We were shattered, a quick tidy to make the boat safe, keel up, rudder us so that we can take the ground as the tide falls and away to our berths, from where we emerged just before lunch on Sunday having slept the sleep of the righteous.
We woke to a grey and cold Brancaster and set about analysing what had happened as we came into the harbour. Our tide times were correct so there should have been more water, we concluded that we must have been so far off track that we were in the shallows.
Grey Brancaster
After a tidy round and a sort out we headed up late in the afternoon to get showers at the clubhouse and then on to one of the end of trip treats that we have planned all summer; pizza at the Jolly Sailors. As we arrived at the club we found Paul, Jana and Pedro finishing up at the end of their shift, these were the first friends that we had seen for many weeks. We could have talked for hours but they had work to do and we had pizzas to eat.
It is not just the weather that is giving away the fact that the season is approaching its close, there are lots of little signs around us. The Scotch that I bought in Dordrecht has one dram remaining, Belinda’s Baileys is gone, the ‘frog tea’ is gone (frog tea is our favourite leaf tea that we drink milk free, this is made in a contraption with a frog atop, hence the name) and the geese are on the move.

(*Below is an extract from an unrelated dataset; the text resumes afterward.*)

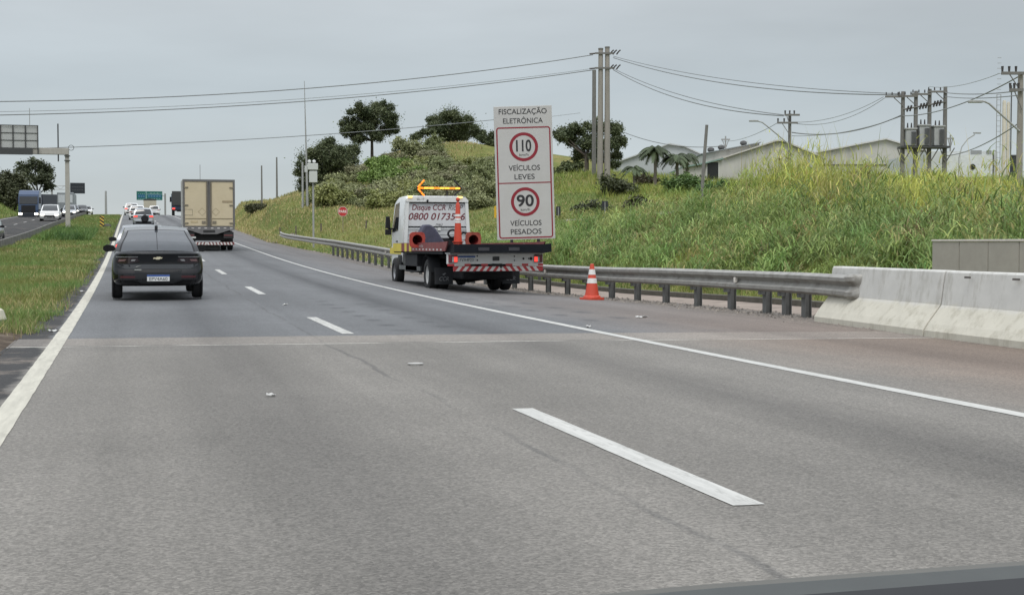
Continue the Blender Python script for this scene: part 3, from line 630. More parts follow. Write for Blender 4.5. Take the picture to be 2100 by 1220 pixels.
# palms
def palm(px, pt, pb, D, label, spread=1.7, nf=16):
    t = W(px, pt, D); z0 = g(t.x, t.y); root = empty('palm_tree', (t.x, t.y, z0), 0, label, 'palm tree'); h = t.z-z0
    MB().tube([(0, 0, -.3), (.05, 0, h*.5), (0, 0, h)], [.17, .13, .12], 8).build('trunk', mat('palm_bark', (0.16, 0.14, 0.115), .9, var=.3, scale=8), root, smooth=True)
    for k in range(nf):
        az = k*2.4+rnd.uniform(-.2, .2); up = rnd.uniform(-.2, 1.1); Lf = spread*rnd.uniform(.8, 1.15); pts = []
        for i in range(9):
            s_ = i/8; pts.append(Vector((math.cos(az)*Lf*s_*math.cos(up*.6), math.sin(az)*Lf*s_*math.cos(up*.6), h+Lf*(math.sin(up)*s_-(.75+.3*up)*s_*s_))))
        V = []; Fq = []
        for i in range(1, 9):
            d = (pts[i]-pts[i-1]).normalized(); sd_ = d.cross(Vector((0, 0, 1))).normalized()
            for q in range(3):
                o_ = pts[i-1].lerp(pts[i], q/3)
                for sg in (-1, 1):
                    l_ = .42*math.sin(.35+2.5*i/9)*spread/1.7; e = o_+sd_*sg*l_*.8+d*l_*.35-Vector((0, 0, l_*.45)); b_ = len(V)
                    V += [o_-d*.06, o_+d*.06, e]; Fq.append((b_, b_+1, b_+2))
        c = np.array((0.06, 0.078, 0.042))*rnd.uniform(.8, 1.9)
        np_mesh('frond', np.array([tuple(v) for v in V]), [np.array(Fq)], LEAF, np.tile(c, (len(V), 1)), root)
    return root
palm(1343, 307, 385, 108, 'tallest palm tree in front of the pale grey shed', 1.5, 28)
palm(1388, 322, 388, 108, 'middle palm tree in front of the pale grey shed', 1.45, 24)
palm(1408, 318, 388, 110, 'right-hand slender palm tree in front of the pale grey shed', 1.3, 20)
palm(1300, 345, 385, 106, 'short leaning palm at left of the palm group', 1.2, 18)

# ------------------------------------------------------------------ barriers and guardrail
ng = Vector((0, 0, 0))
NJC = mat('barrier_concrete', (0.53, 0.522, 0.495), 0.85, var=0.08, scale=3, bump=0.15, dirt=((0.30, 0.285, 0.24), 7.0, 0.50, 0.78, (1, .8, .22)))
_t = NJC.node_tree; _b = _t.nodes['Principled BSDF']; _lk = _b.inputs['Base Color'].links[0].from_socket      # cream dust lying on the sloped foot
_tc = _t.nodes.new('ShaderNodeTexCoord'); _sp = _t.nodes.new('ShaderNodeSeparateXYZ'); _t.links.new(_tc.outputs['Object'], _sp.inputs[0])
_n = _t.nodes.new('ShaderNodeTexNoise'); _n.inputs['Scale'].default_value = 5; _n.inputs['Detail'].default_value = 8; _t.links.new(_tc.outputs['Object'], _n.inputs['Vector'])
_a = _t.nodes.new('ShaderNodeMath'); _a.operation = 'MULTIPLY_ADD'; _a.inputs[1].default_value = .12; _t.links.new(_n.outputs['Fac'], _a.inputs[0]); _t.links.new(_sp.outputs['Z'], _a.inputs[2])
_r = _t.nodes.new('ShaderNodeMapRange'); _r.inputs['From Min'].default_value = .44; _r.inputs['From Max'].default_value = .52; _r.inputs['To Min'].default_value = .6; _r.inputs['To Max'].default_value = 0; _t.links.new(_a.outputs[0], _r.inputs['Value'])
_m2 = _t.nodes.new('ShaderNodeMix'); _m2.data_type = 'RGBA'; _m2.blend_type = 'MULTIPLY'; _t.links.new(_r.outputs[0], _m2.inputs[0]); _t.links.new(_lk, _m2.inputs[6]); _m2.inputs[7].default_value = (.95, .9, .74, 1); _t.links.new(_m2.outputs[2], _b.inputs['Base Color'])
def nj(y0, y1, xb0, xb1, label, cat='barrier'):
    root = empty('concrete_barrier', (xb0, y0, float(road(11, y0))), 0, label, cat, 'concrete barriers along the shoulder')
    pf = [(0, -.1), (0, .1), (.06, .19), (.255, .43), (.315, .86), (.335, .885), (.50, .885), (.52, .86), (.56, .43), (.72, .2), (.76, .1), (.76, -.1)]
    L_ = y1-y0; mb = MB(); P = []
    for k in range(9):
        t = k/8; P.append([(x+(xb1-xb0)*t, t*L_, z) for x, z in pf])
    mb.grid(P); n = len(pf); mb.add(P[0], [tuple(range(n))]); mb.add(P[-1], [tuple(range(n-1, -1, -1))])
    return mb.build('barrier_body', NJC, root, bevel=.012), root
_, ba = nj(XY(10.15, 18.05)+.03, XY(10.4, 21.4), 10.12, 10.33, 'white concrete barrier behind the guardrail end')
_, bb = nj(XY(10.05, 15.1)+.02, XY(10.15, 18.05), 10.02, 10.12, 'white concrete barrier at right picture edge with rusty top marks')
nj(XY(9.95, 12.0), XY(10.05, 15.1), 9.93, 10.02, 'white concrete barrier nearest the camera at the right edge')
RUST = mat('dark_scuff', (0.10, 0.09, 0.08), .9)
for y, r_, a in ((.5, bb, .12), (1.3, bb, .13), (2.3, bb, .12)):
    MB().bx(.30, .3165, y, y+a, .80, .825).build('scuff_mark', RUST, r_)
# grey panel wall
wl = empty('panel_wall', (0, 0, 0), 0, 'plain grey panelled concrete wall behind the white barriers', 'wall')
GW = mat('grey_panel', (0.32, 0.305, 0.255), .85, var=.08, scale=4, bump=.1)
a0 = W(1912, 492, 23.6)
for k in range(6):
    y1 = a0.y-k*.80; MB().bx(a0.x, a0.x+.24, y1-.785, y1, a0.z-1.35, a0.z-.035).build('wall_panel', GW, wl, bevel=.008)
MB().bx(a0.x-.015, a0.x+.26, a0.y-4.83, a0.y+.01, a0.z-.03, a0.z+.005).build('coping', mat('coping_lit_tone', (.5, .47, .42), .8), wl, bevel=.008)  # paler than the panels: the lit top edge is put into the colour

GALV = mat('galvanised_steel', (0.30, 0.292, 0.27), .55, .35, var=.16, scale=4, dirt=((0.16, 0.145, 0.125), 5, .5, .75))
POST = mat('galvanised_post', (0.155, 0.157, 0.153), .65, .3, var=.18, scale=7)
gr_ = empty('guardrail', (10.75, 18.5, 0), 0, 'long grey steel guardrail running along the shoulder to white barrier', 'guardrail')
def rail_x(Y): return 10.50+.37*min(1, max(0, (Y-18.5)/6))+(0.0 if Y < 95 else ((Y-95)/14)**2*.7)
def rail_z(Y): return float(road(11.0, Y))+np.interp(Y, [30, 62], [.585, .74])
wb = [(-.02, -.175), (.03, -.165), (.085, -.13), (.085, -.075), (.025, -.035), (0, 0), (.025, .035), (.085, .075), (.085, .13), (.03, .165), (-.02, .175)]
P = []
for Y in list(np.arange(18.5, 60, 1.0))+list(np.arange(60, 110, 1.5)):
    P.append([(rail_x(Y)-x-10.75, Y-18.5, rail_z(Y)+z) for x, z in wb])
mb = MB(); mb.grid(P); mb.grid([[(p[0]+.012, p[1], p[2]) for p in r_] for r_ in P]); mb.build('rail', GALV, gr_, smooth=True, fix=False)
# flared end piece
P = []
for k in range(9):
    a = k/8*math.pi*.62; P.append([(rail_x(18.5)-10.75-x*max(.3, 1-k*.1)-.02+.22*(1-math.cos(a)), -.26*math.sin(a)-.01, rail_z(18.5)+z*1.12) for x, z in wb])
MB().grid(P).build('end_shoe', GALV, gr_, smooth=True, fix=False)
mb = MB()
for dz in (-.14, -.07, .0, .07, .13): mb.lathe([(0.0, -.012), (.018, -.012), (.018, 0)], 8, 'y', (rail_x(18.4)-10.75+.17, -.265, rail_z(18.5)+dz))
mb.build('bolt', mat('dark_bolt', (.04, .04, .04), .6, .5), gr_)
py_ = [20.4, 21.2, 22.05]+[22.05+1.7*k for k in range(1, 33)]
for Y in py_:
    x = rail_x(Y)-10.75; z0 = float(road(11.1, Y)); zt = rail_z(Y)+.02; mb = MB()
    mb.bx(x+.10, x+.108, Y-18.57, Y-18.43, z0-.25, zt); mb.bx(x+.21, x+.218, Y-18.57, Y-18.43, z0-.25, zt); mb.bx(x+.11, x+.208, Y-18.504, Y-18.496, z0-.25, zt)
    mb.build('post', POST, gr_)
    MB().bx(x+.005, x+.098, Y-18.55, Y-18.45, zt-.26, zt-.06).build('spacer_block', POST, gr_)
for Y in (23.0, 35.2, 47.0, 59.0):
    x = rail_x(Y)-10.75; MB().bx(x-.10, x-.035, Y-18.52, Y-18.46, rail_z(Y)-.05, rail_z(Y)+.05).build('reflector', mat('reflector_white', (.6, .57, .52), .4), gr_, bevel=.01)
# low median wall on the left
mw = MB(); P = []
for Y in np.arange(30, 215, 3.0):
    z = float(road(-6, Y)); P.append([(-6.22, Y, z-.3), (-6.2, Y, z+.42), (-6.05, Y, z+.42), (-6.0, Y, z-.3)])
mw.grid(P); o = mw.build('median_wall', mat('dark_concrete', (0.14, 0.135, 0.125), .95, var=.3, scale=2.5, bump=.3, dirt=((0.06, 0.06, 0.05), 1.5, .45, .7)))
tag(o, 'low stained dark concrete wall along left side of the grassy median', 'wall')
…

Despite these signs we are determined to end the trip in our own time and on our own terms. We will spend a week in Norfolk, possibly with a trip to Wells leading up to the laying up lunch on Sunday. There we will meet up with Tonic and Little Grebe to decide how we will get the boats back to Fosdyke Yacht Haven ready to be lifted out for the winter.
On Monday afternoon we resolved the shallow water mystery, as High Water failed to come even close to its predicted height. Although tide heights are predicted accurately they can be influenced by wind and barometric pressure; we have never seen a tide fail to make its predicted height by this much though.